More broadly, the prevailing flag-like pattern — the three-week range, hinged to the massive rally off the April low — is a continuation pattern, improving the chances of upside follow-through. (Three weeks might be considered too long for a true flag pattern, but the general idea still holds.)
Looking elsewhere, the Dow Jones Industrial Average continues to lag behind the other benchmarks. The index has not registered multi-month highs.
Nonetheless, the Dow has held tightly to its 200-day moving average, an area closely followed by the range top (42,820).
Separately, notice the 20-day moving average (in green) has underpinned recent price action. As always, the 20-day is a widely-tracked near-term trending indicator.
Tactically, follow-through atop resistance (42,820) would mark a material “higher high” strengthening the bull case. The pending retest from underneath will likely add color.
Meanwhile, the S&P 500’s backdrop remains more firmly bullish.
As illustrated, the decisive May breakout has been punctuated by an orderly pullback underpinned by major support (5,775).
The successful retest of support has been punctuated by a rally to tag three-month highs.
The bigger picture
As detailed above, the U.S. benchmarks’ bigger-picture backdrop remains bullish.
On a headline basis, the S&P 500 and Nasdaq Composite have concurrently tagged three-month highs, rising from successful tests of well-defined support. (See the daily charts.)
Against this bullish backdrop, an early-June breakout attempt remains underway.
Moving to the small-caps, the iShares Russell 2000 ETF (IWM) is pressing its range top.
Market bulls will point to an inverse head-and-shoulders pattern defined by the March, April and late-May lows.
Tactically, the range top (210.10) defines the pattern’s neckline. A close atop this area would punctuate the bullish pattern, likely opening the path to a test of the 200-day moving average, currently 215.90.
Meanwhile, the SPDR S&P MidCap 400 ETF (MDY) is rising amid a slightly stronger backdrop.
But here again, the mid-cap benchmark is pressing its range top (553), and remains capped by the 200-day moving average, currently 563.20.
The MDY’s relatively tight prevailing range — hinged to the range top — signals muted selling pressure near resistance, laying the groundwork for a potential breakout.
Returning to the S&P 500, this next chart is a weekly view spanning 30 months. Each bar on the chart represents one week.
As illustrated, the S&P has rallied sharply from major support.
Recall the April low (4,835) registered slightly above an important floor matching the 2022 peak (4,818). (See the April 23 review.)
Amid the upturn, the index has reclaimed its 50-week moving average, currently 5,748, rising within striking distance of the record high (6,147) established Feb. 19.

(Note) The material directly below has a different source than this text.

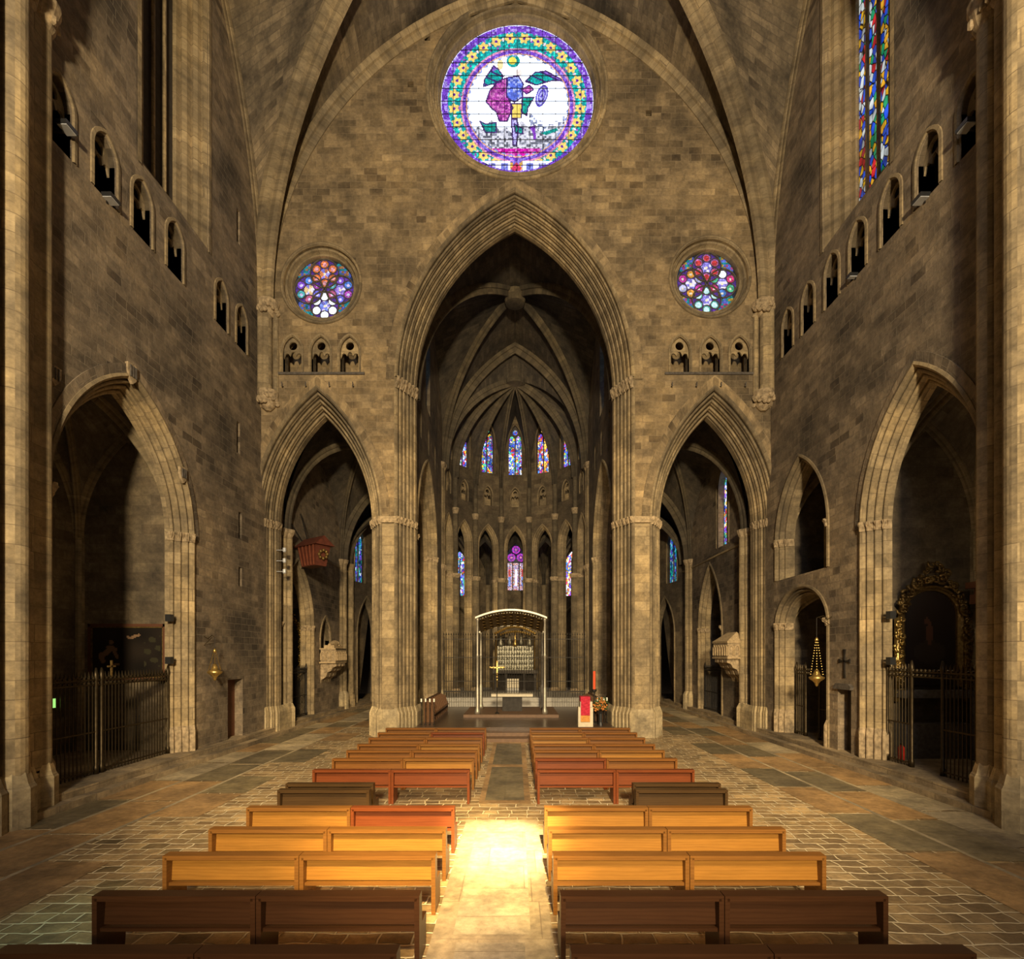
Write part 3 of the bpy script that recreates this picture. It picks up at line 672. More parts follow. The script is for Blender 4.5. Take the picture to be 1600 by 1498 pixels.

The pending retest of this area — the 6,150 area — will likely add color. As detailed previously, market bulls will point to a massive V-shaped reversal (still underway on this weekly chart), placing record territory within view.
Returning to the S&P 500’s six-month view adds perspective.
Despite recent volatility, the S&P’s prevailing backdrop is actually relatively straightforward.
To start, the index has reasserted a posture atop two familiar — and technically significant — inflection points:
The 200-day moving average, currently 5,792.
The breakdown point (5,775), a level formerly defining the post-election low.
As detailed repeatedly, the cross section of these areas — the 5,775-to-5,790 area — marks a longer-term bull-bear fulcrum. (Also see the April 23 review.)
Moreover, the S&P has successfully retested this area as support. The mid-May low (5,767) registered nearby, and the index has subsequently rallied to tag three-month highs.
Beyond specific levels, the prevailing rally punctuates a bullish V-shaped reversal from the April low. Also recall the rally off the lows initially registered unusually bullish breadth in the form of two 9-to-1 up days. (See the April 23 review.)
Combine the price action with the internals, and the S&P 500’s backdrop remains comfortably bullish. A violation of the 5,775-to-5,790 area would raise a caution flag.